First Visits to the United States
Invitations to teach in America brought him to California in 1930. Worth Ryder, a painter and professor at the University of California, Berkeley, recognized the breadth of Hofmanns Paris experience and urged him to conduct summer sessions. Hofmanns courses in Berkeley and lectures in other American venues introduced his rigorous approach to composition and color to students eager for European modernism. He returned the following year, deepening ties that would shape his future.

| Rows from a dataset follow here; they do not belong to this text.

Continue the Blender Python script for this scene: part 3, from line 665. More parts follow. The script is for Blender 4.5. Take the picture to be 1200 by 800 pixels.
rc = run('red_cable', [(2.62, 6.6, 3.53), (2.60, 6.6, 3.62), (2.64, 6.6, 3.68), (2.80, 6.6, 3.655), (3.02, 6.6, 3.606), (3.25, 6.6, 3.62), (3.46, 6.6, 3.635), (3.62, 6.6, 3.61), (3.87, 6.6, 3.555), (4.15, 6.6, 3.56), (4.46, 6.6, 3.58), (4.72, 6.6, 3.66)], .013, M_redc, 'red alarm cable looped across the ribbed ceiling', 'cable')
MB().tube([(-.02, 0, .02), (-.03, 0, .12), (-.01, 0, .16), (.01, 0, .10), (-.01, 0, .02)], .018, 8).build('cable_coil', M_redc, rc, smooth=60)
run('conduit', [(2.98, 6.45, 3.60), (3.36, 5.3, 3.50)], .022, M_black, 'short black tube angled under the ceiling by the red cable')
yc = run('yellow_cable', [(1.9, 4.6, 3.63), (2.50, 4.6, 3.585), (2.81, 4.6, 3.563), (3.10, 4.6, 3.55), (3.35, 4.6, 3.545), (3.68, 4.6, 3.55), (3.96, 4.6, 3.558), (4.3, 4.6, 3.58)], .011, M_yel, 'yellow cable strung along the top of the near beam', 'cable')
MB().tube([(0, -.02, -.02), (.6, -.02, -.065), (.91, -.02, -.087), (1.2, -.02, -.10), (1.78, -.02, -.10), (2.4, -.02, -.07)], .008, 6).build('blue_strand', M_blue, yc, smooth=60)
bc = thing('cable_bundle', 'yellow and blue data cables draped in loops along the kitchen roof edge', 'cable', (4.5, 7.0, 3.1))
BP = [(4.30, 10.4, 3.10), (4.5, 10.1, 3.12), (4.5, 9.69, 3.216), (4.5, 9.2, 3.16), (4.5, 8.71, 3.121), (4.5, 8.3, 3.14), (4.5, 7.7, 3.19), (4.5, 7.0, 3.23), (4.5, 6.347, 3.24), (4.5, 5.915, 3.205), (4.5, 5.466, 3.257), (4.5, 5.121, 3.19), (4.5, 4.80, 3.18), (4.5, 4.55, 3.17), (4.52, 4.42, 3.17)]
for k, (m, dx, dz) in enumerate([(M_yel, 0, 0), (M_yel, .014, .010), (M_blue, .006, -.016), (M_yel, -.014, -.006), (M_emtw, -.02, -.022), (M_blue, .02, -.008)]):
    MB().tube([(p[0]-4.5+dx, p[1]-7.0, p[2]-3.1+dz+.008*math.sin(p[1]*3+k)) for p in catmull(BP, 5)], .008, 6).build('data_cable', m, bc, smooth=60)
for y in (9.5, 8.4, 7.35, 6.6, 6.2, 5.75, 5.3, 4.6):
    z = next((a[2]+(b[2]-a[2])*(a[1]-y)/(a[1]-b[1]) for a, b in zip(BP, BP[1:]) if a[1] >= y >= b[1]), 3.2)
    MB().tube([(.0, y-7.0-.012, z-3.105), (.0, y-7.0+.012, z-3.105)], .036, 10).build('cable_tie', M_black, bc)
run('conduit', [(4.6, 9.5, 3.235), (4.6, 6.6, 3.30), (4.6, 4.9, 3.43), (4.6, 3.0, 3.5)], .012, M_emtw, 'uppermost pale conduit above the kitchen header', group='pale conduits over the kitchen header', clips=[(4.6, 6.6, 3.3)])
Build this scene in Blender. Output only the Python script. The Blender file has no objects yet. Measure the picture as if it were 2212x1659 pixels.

Emigration and Teaching in America
In 1932 Hofmann emigrated to the United States. After a brief period teaching at the Art Students League in New York, he founded the Hans Hofmann School of Fine Arts in 1933 in Manhattan and, in 1934, a summer school in Provincetown, Massachusetts. These two sites became crucibles for American modernism. Hofmann articulated ideas that became central to his reputation: the dynamic counterplay of forms and hues he called push and pull; the importance of spatial tension over literal depiction; and the conviction that color is a structural, not decorative, element. Among the many artists who studied with him were Lee Krasner, Fritz Bultman, Robert De Niro Sr., George McNeil, Perle Fine, James Gahagan, Wolf Kahn, Lillian Orlowsky, William Freed, Paul Resika, Allan Kaprow, and Michael Goldberg. Critics such as Clement Greenberg and Harold Rosenberg visited his studios, attentive to the emergence of a distinctly American approach to abstraction. Hofmanns presence also resonated among peers including Willem de Kooning, Jackson Pollock, Mark Rothko, and other members of the New York School, to whom he offered a bridge from European modernism to new American possibilities.
Artist and Theorist
Teaching did not diminish his own painting; it clarified it. In the early 1940s he began exhibiting widely in the United States. Peggy Guggenheim gave him a solo show at her Art of This Century gallery in 1944, an important early endorsement for his work as a painter independent of his pedagogical fame. Soon he began a longstanding relationship with the gallerist Samuel Kootz, who championed his increasingly vigorous abstractions. Hofmann also distilled his classroom lectures into a set of essays published as Search for the Real in 1948, a compact statement of his philosophy. In those writings he argued that authentic painting arises from the simultaneous construction and deconstruction of pictorial space through color, plane, and gesture. The artist, he believed, must activate the entire surface so that no passage is merely background.
Mature Work and Recognition
By the 1950s Hofmanns canvases had become larger, more physical, and more radiant. He participated in landmark exhibitions of postwar American art, including the pivotal gatherings that announced the Abstract Expressionists to a broader public. While he was older than many members of that cohort, he shared their commitment to an art of presence and immediacy. In 1951 he was part of the circle around the Ninth Street Exhibition, which consolidated the New York School. He closed both his New York and Provincetown schools in 1956 to devote himself entirely to painting. The late work, with its stacked slabs of saturated color, buoyant drips, and sudden chromatic shocks, translated decades of theory into images that seemed at once architectonic and improvisatory. Museums such as the Museum of Modern Art and the Whitney Museum of American Art presented his paintings, and in 1963 the Museum of Modern Art mounted a major retrospective curated by William Seitz, underscoring his dual role as teacher and master painter.
Personal Life
Hofmanns personal life intertwined with his work. His marriage to Miz provided constancy through the upheavals of war, emigration, and the demands of teaching. After her death in 1963, he married Renate Schmitz in 1965, who became an energetic steward of his legacy. Friends and colleagues across decades included Worth Ryder, who first brought him to America; Samuel Kootz, who advocated for his art in the competitive New York market; and writers such as Clement Greenberg, who placed his achievements within the larger evolution of modern painting. Summers in Provincetown and winters in New York framed a rhythm of teaching, painting, and conversation that shaped the lives of many younger artists around him.
Legacy and Final Years
Hofmann died in 1966 in New York, leaving behind an extensive body of work that summed up a half-century of exploration. He had made a significant gift of his paintings to the University of California, Berkeley, affirming the importance of his American ties formed through Worth Ryder and his early West Coast teaching. His influence persists in the studios of his students and in art schools where his principles of push and pull, the integrity of the picture plane, and the structural use of color continue to inform practice. His paintings reside in major public collections and remain touchstones for artists and historians seeking the lineage of modern abstraction. Through the people who surrounded him, from Lee Krasner and Allan Kaprow to curators like William Seitz and patrons such as Peggy Guggenheim and Samuel Kootz, Hans Hofmann stands as a central figure linking European modernism to the flowering of American abstract art.